Essen. Corona-Krise: Mindestens zehn Prozent weniger Lehrverträge als sonst werden in Essen abgeschlossen, befürchten die Unternehmen.
Weniger Schulabgänger als sonst werden in diesem Sommer eine Berufsausbildung starten. Das liegt an der Corona-Krise. Sie verhindert seit Wochen, dass Lehrverträge abgeschlossen werden können. Derzeit gebe es rund zehn Prozent weniger abgeschlossene Kontrakte als zum vergleichbaren Zeitpunkt in den Vorjahren, berichten Kreishandwerkerschaft und Industrie- und Handelskammer (IHK) übereinstimmend.
Ausbildung in den Firmen zurzeit kein Thema
„Die Firmen plagen sich mit Kurzarbeit und Hilfe-Darlehen herum, da ist das Thema Ausbildung ganz weit nach hinten gerückt“, berichtet Wolfgang Dapprich, Hauptgeschäftsführer der Kreishandwerkerschaft. „Klar ist schon jetzt, dass wir die Vorjahreszahlen nicht erreichen werden.“ Die Lehrstellenbörse, bei der mehr als 100 freie Stellen immer noch kurz vor Toresschluss vergeben werden, wird wegen der Corona-Krise ausfallen, und erstmals denkt die Kreishandwerkschaft darüber nach, überbetrieblich auszubilden und die Lehrlinge dann im kommenden Jahr in die Betriebe zu schicken. „Das ist aber noch nicht abgesprochen und entschieden“, betont Dapprich.

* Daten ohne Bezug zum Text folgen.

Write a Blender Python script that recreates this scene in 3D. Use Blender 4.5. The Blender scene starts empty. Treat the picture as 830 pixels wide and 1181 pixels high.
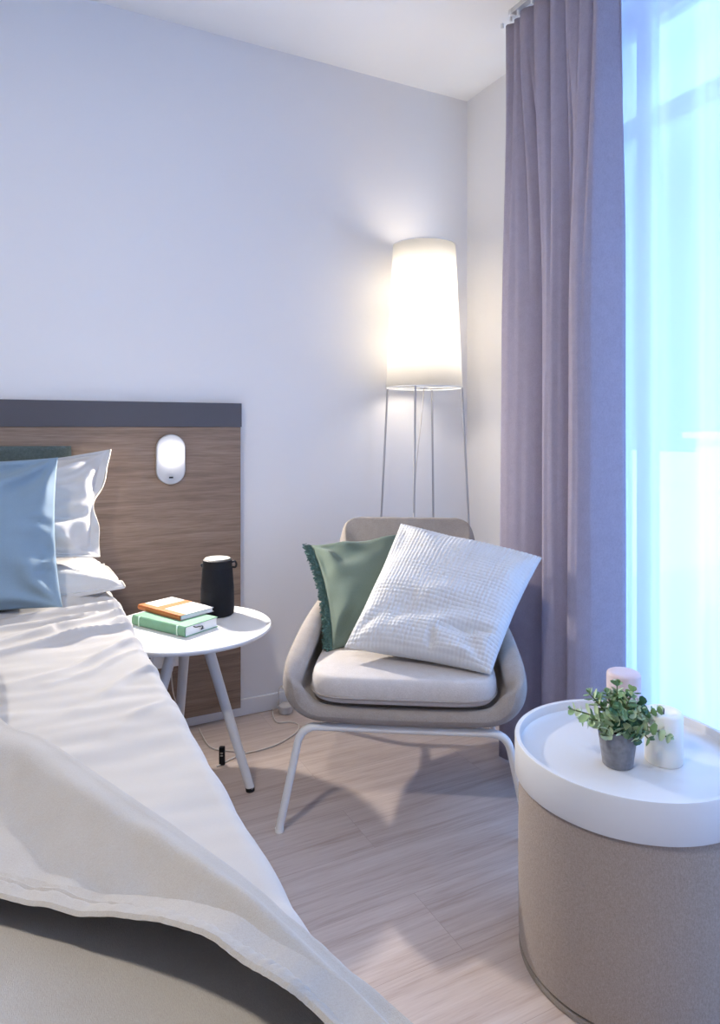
import bpy, bmesh, math, random
from mathutils import Vector, Matrix, noise

random.seed(7)
PI = math.pi
SC = bpy.context.scene
COL = SC.collection

# ------------------------------------------------------------------ camera frame
# camera stands at the origin; room axes: +X towards the window wall, +Y towards the headboard wall
FOC, CX, HY, EYE = 780.0, 415.0, 494.0, 1.07
YAW = math.radians(27.05)
FW = Vector((math.sin(YAW), math.cos(YAW), 0))
RT = Vector((math.cos(YAW), -math.sin(YAW), 0))


def S(lat, d, z):
    v = FW * d + RT * lat
    return Vector((v.x, v.y, z))


def at_z(px, py, z):
    d = FOC * (EYE - z) / (py - HY)
    return S((px - CX) / FOC * d, d, z)


def at_d(px, py, d):
    return S((px - CX) / FOC * d, d, EYE - (py - HY) / FOC * d)


# ------------------------------------------------------------------ materials
def new_mat(name):
    m = bpy.data.materials.new(name)
    m.use_nodes = True
    nt = m.node_tree
    b = nt.nodes['Principled BSDF']
    return m, nt, b


def setc(b, col, rough=0.6, metal=0.0, spec=0.5):
    b.inputs['Base Color'].default_value = (*col, 1)
    b.inputs['Roughness'].default_value = rough
    b.inputs['Metallic'].default_value = metal
    b.inputs['Specular IOR Level'].default_value = spec


def plain(name, col, rough=0.5, metal=0.0, spec=0.5, coat=0.0):
    m, nt, b = new_mat(name)
    setc(b, col, rough, metal, spec)
    b.inputs['Coat Weight'].default_value = coat
    # a faint procedural grain keeps every surface from being perfectly uniform
    tc = nt.nodes.new('ShaderNodeTexCoord')
    n = nt.nodes.new('ShaderNodeTexNoise')
    n.inputs['Scale'].default_value = 160
    nt.links.new(tc.outputs['Object'], n.inputs['Vector'])
    bp = nt.nodes.new('ShaderNodeBump')
    bp.inputs['Strength'].default_value = 0.04
    bp.inputs['Distance'].default_value = 0.002
    nt.links.new(n.outputs['Fac'], bp.inputs['Height'])
    nt.links.new(bp.outputs['Normal'], b.inputs['Normal'])
    return m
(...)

Handfeste Hindernisse bei der Anbahnung eines Lehrvertrags
Neben den aktuellen, wirtschaftlichen Problemen hinderten auch ganz handfeste Probleme die Betriebe daran, Lehrlinge auszusuchen für das kommende Ausbildungsjahr: Unterschriften seien in den letzten Wochen nicht getätigt worden, und „würden Sie jemanden einstellen, den Sie nur über Skype gesprochen haben?“, fragt Franz Roggemann, bei der IHK zuständig für Aus- und Weiterbildung. Rund 2.500 Ausbildungsverträge werden jährlich in Essen im Bereich der IHK neu abgeschlossen, plus rund 700 bis 800 im Handwerk, „wir rechnen mit einem deutlichen Rückgang in diesem Jahr.“ Es werde bereits laut darüber nachgedacht, den Start von betrieblichen Ausbildungen auf Februar 2021 zu verschieben. Bislang sei erst ein Drittel der Lehrverträge, die sonst bis August oder September zustandekommen, unter Dach und Fach - wobei diese Zahl üblich ist im Monat Mai und noch nichts darüber aussagt, wie massiv sich die Corona-Krise auswirken wird auf das Ausbildungsgeschehen.
Berufskollegs erwarten Ansturm
Unterdessen gehen die Berufskollegs in Essen davon aus, dass im Herbst eine große Zahl von unversorgten Schülern die Vollzeit-Bildungsgänge belegen wird, die als Übergang zwischen Schulabschluss und Lehr-Start gelten und den Kandidaten unter anderem ermöglichen, ihren Schulabschluss zu verbessern. Dass knapp zwei Monate ohne Präsenz-Unterricht an den Schulen das Qualitätsproblem der Bewerber, das die Betriebe seit Jahren monieren, nicht verbessert hat, liegt auf der Hand: „Da werden jetzt Schüler durchgewunken und bekommen einfach ihr Abschlusszeugnis, am Ende wird wieder ganz viel an nötigen Qualifikationen fehlen“, sagt jemand, der sich seit Jahren mit der Materie beschäftigt.